I thoroughly enjoyed last night's premier.
You do know it's based off a comic right? So no you won't see him again for a very long time if it stays any where near the same structior of the comic but that's what makes the walking dead great is the no ones safe constantly changing cast.
I see one plot developing that I don't like.
Rick's partner is in love with Rick's wife. The partner is going to find out Rick is alive and keep it a secret from everyone else.
The partner is going to keep moving the camp to avoid Rick and probably set him up to be killed a few times by zombies or just say he is a zombie and shoot at him. All the while Rick and his wife are going to just keep missing each other while traveling in their parallel camps.
Rick and his wife are probably going to get a "strange" feeling whenever they near each but don't know what it is.
I like everything else but where that story line is headed...it is so Soap Opera-like.
GOM, I think Rick's partner is a good man, and once he finds out his partner/friend is still alive, he will do the right thing. This is an entirely believable scenario. Life is complicated, and goes on- even in the midst of a zombie apocolypse. I like the plot development alot. It makes it more than just a gory pulp no-brainer action flick. It's very well done.
To GOM, I can say for a fact that your Soap-Opera scenario is not going to happen, and I hope you are pleasantly surprised at what character development takes place throughout the show.
Author, great review! by the looks of it, I will finally see the justice this series deserves. based on your synopsis, I'm now looking forward to the rest of the season with renewed vigor.
There was actually a show made by the BBC a couple years back called Dead Set. Great TV, like this show. I think zombie apocalypse translates really well over a long arc, you can't focus on the kind of relationships people build (and destroy) in the name of survival, in an hour and a half.
Great show, i wish i didn't know what was going to happen already... thats what i get for reading a great series of graphic novels.. some really messed up stuff happens and i hope they approach it correctly.

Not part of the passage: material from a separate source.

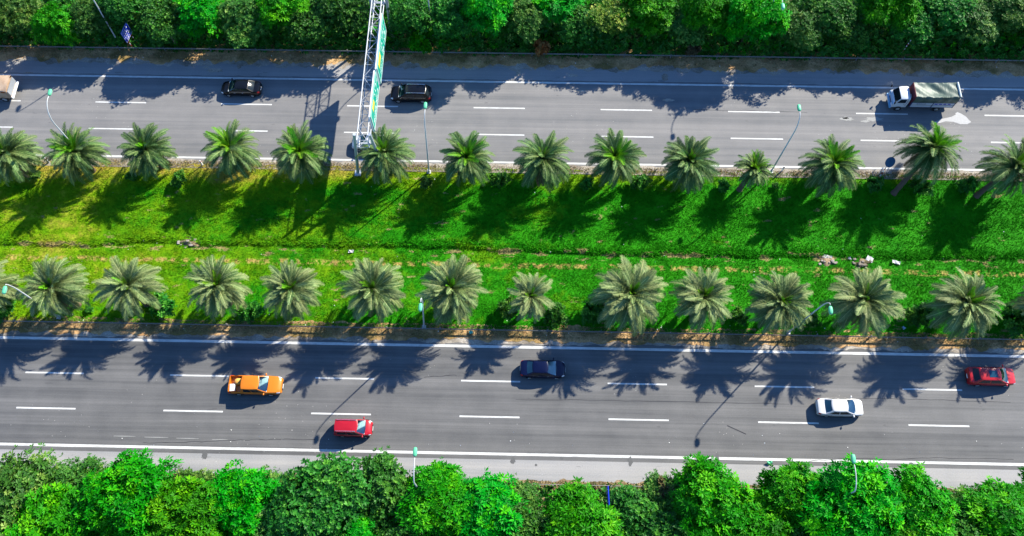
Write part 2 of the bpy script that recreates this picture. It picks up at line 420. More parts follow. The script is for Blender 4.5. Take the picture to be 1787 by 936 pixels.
# pale dusty patches on the upper shoulder
for i, (px, py, rx, ry) in enumerate(((375, 123, 1.4, .35), (360, 118, .6, .2), (418, 116, .35, .45), (1160, 134, .5, .7), (1000, 132, .9, .3), (1012, 159, .9, .2), (1165, 175, 1.0, .25), (905, 128, .4, .6), (50, 127, .7, .12))):
    splat(road_u, px, py, rx, ry, M_SAND, 90+i, z=.0075, name='dust_patch')

# ------------------------------------------------------------------ vegetation
def leaf_mesh(name, C, N, nleaf, ln, wd, seed, m, droop=.35, spread=.55, tintf=None):
    """rosettes of nleaf pointed leaves at points C with axis N -> one mesh of small bent leaves"""
    g = np.random.default_rng(seed); n = len(C)
    N = N/np.linalg.norm(N, axis=1, keepdims=True)
    A = np.cross(N, g.normal(size=(n, 3))); A /= np.linalg.norm(A, axis=1, keepdims=True); B = np.cross(N, A)
    V = []; T = []
    sc_ = g.uniform(.7, 1.25, n)
    tb = g.beta(2.2, 2.4, n) if tintf is None else tintf(g, n)
    for k in range(nleaf):
        ph = 2*np.pi*(k+g.uniform(-.35, .35, n))/nleaf; el = g.normal(spread, .28, n)
        D = (A*np.cos(ph)[:, None]+B*np.sin(ph)[:, None])*np.cos(el)[:, None] + N*np.sin(el)[:, None]
        S = np.cross(D, N); S /= np.linalg.norm(S, axis=1, keepdims=True)+1e-9
        L = (ln*sc_*g.uniform(.75, 1.2, n))[:, None]; W = (wd*sc_*g.uniform(.8, 1.2, n))[:, None]
        p0 = C + D*L*.08; pm = C + D*L*.55; dr = np.zeros((n, 3)); dr[:, 2] = -droop*L[:, 0]
        p1 = C + D*L + dr
        V.append(np.stack([p0, pm-S*W*.5, p1, pm+S*W*.5], 1))
        T.append(np.repeat(np.clip(tb+g.normal(0, .08, n), 0, 1)[:, None], 4, 1))
    V = np.concatenate(V).reshape(-1, 3); T = np.concatenate(T).ravel()
    q = np.arange(len(V)//4)*4
    F = np.concatenate([np.stack([q, q+1, q+2], 1), np.stack([q, q+2, q+3], 1)])
    return np_mesh(name, V, F, m, False, T)

def crown_points(seed, Rr, Hh, lobes, n):
    """points and outward axes on a lobed crown of radius Rr and half-height Hh centred on the origin"""
    g = np.random.default_rng(seed)
    C = []; r_ = []
    ex = g.uniform(.85, 1.15)
    for i in range(lobes):
        a = 2.399963*i + g.uniform(-.5, .5); zz_ = g.uniform(-.6, .85); rad = Rr*math.sqrt(max(.05, 1-zz_*zz_*.85))*g.uniform(.45, .86)
        C.append((rad*math.cos(a)*ex, rad*math.sin(a)/ex, Hh*.66*zz_)); r_.append(Rr*g.uniform(.19, .38))
    C.append((g.uniform(-.2, .2)*Rr, g.uniform(-.2, .2)*Rr, Hh*.38)); r_.append(Rr*.46)
    C.append((0, 0, -.1*Hh)); r_.append(Rr*.5)
    C = np.array(C); r_ = np.array(r_)
    # leaves hang together in sprays, with gaps between them
    m_ = max(8, n//11); w_ = r_**1.8/np.sum(r_**1.8); idx = g.choice(len(C), m_, p=w_)
    D = g.normal(size=(m_, 3)); D /= np.linalg.norm(D, axis=1, keepdims=True); D[:, 2] = np.where(D[:, 2] < -.3, -D[:, 2], D[:, 2])
    far = 1.06-.40*g.random(m_)**1.5 + np.where(g.random(m_) < .12, g.uniform(.1, .45, m_), 0)      # some shoots stand out
    S0 = C[idx] + D*r_[idx][:, None]*far[:, None]*np.array([1, 1, Hh/Rr])
    j = np.repeat(np.arange(m_), n//m_); n = len(j)
    jit = g.normal(size=(n, 3))*np.array([.125, .125, .055])*Rr
    P = S0[j] + jit; D = D[j]
    P[:, 2] -= .35*(jit[:, 0]**2+jit[:, 1]**2)
    global SPRAY_TINT
    SPRAY_TINT = np.clip(g.beta(2.0, 2.6, m_)[j] + g.normal(0, .10, n) + jit[:, 2]/Rr*1.2, 0, 1)
    # drop points buried deep inside other lobes
    keep = np.ones(n, bool)
    for c, rr in zip(C, r_):
        dd = np.linalg.norm((P-c)/np.array([1, 1, Hh/Rr]), axis=1); keep &= ~(dd < rr*.5)
    Nn = D*.75 + np.array([0, 0, .55])
    SPRAY_TINT = SPRAY_TINT[keep]
    return P[keep], Nn[keep], C, r_

TREE = {}      # unit-size crowns (radius 3) that the trees share
KIND = {'bright': (3900, 8, .42, .14, .25, .45), 'dark': (3900, 8, .29, .14, .12, .6), 'olive': (3600, 7, .31, .12, .2, .6), 'pale': (2000, 7, .28, .13, .2, .6)}
for kd, (n, nl, ln, wd, dr, sp) in KIND.items():
    TREE[kd] = []
    for vv in range(4 if kd in ('bright', 'dark') else 3):
        sd_ = hash(kd) % 97 if False else {'bright': 100, 'dark': 200, 'olive': 300, 'pale': 400}[kd]+vv*7
        P, Nn, LC, LR = crown_points(sd_, 3.0, 2.5, 22+vv*3, n)
        me = leaf_mesh('crown_'+kd, P, Nn, nl, ln, wd, sd_, M_LEAF[kd], dr, sp, lambda g_, n_: SPRAY_TINT)
        # limbs reaching to the lobes
        tm = MB()
        lm = MB()
        for c, rr in list(zip(LC, LR))[::3]:
            mid = Vector(c)*.5 + Vector((0, 0, -.9))
            lm.tube([(0, 0, -2.3), mid, Vector(c)*.95], [.16, .10, .035], 5)
        TREE[kd].append((me, lm.mesh('limbs', M_BARK, 60)))
trunk_me = MB().tube([(0, 0, -.05), (.02, .01, .3), (-.03, .03, .7), (0, 0, 1.05)], [1.25, .95, .8, .7], 8).mesh('trunk', M_BARK, 60)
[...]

The fact that they kept the horse slaughter in is promising
alls i am asking is if they do not mess it up any more then they have really off from the book it started in issue 1 went to issue 4 then ended in very begging of issue 2 they added stuff but is understandable for tv i guess i just think it could get any worse then the resident evil movies way the F off
I was looking for a recap of last night's episode. Couldn't find it, but did find my way back here. No, I did not know it's based on a comic book.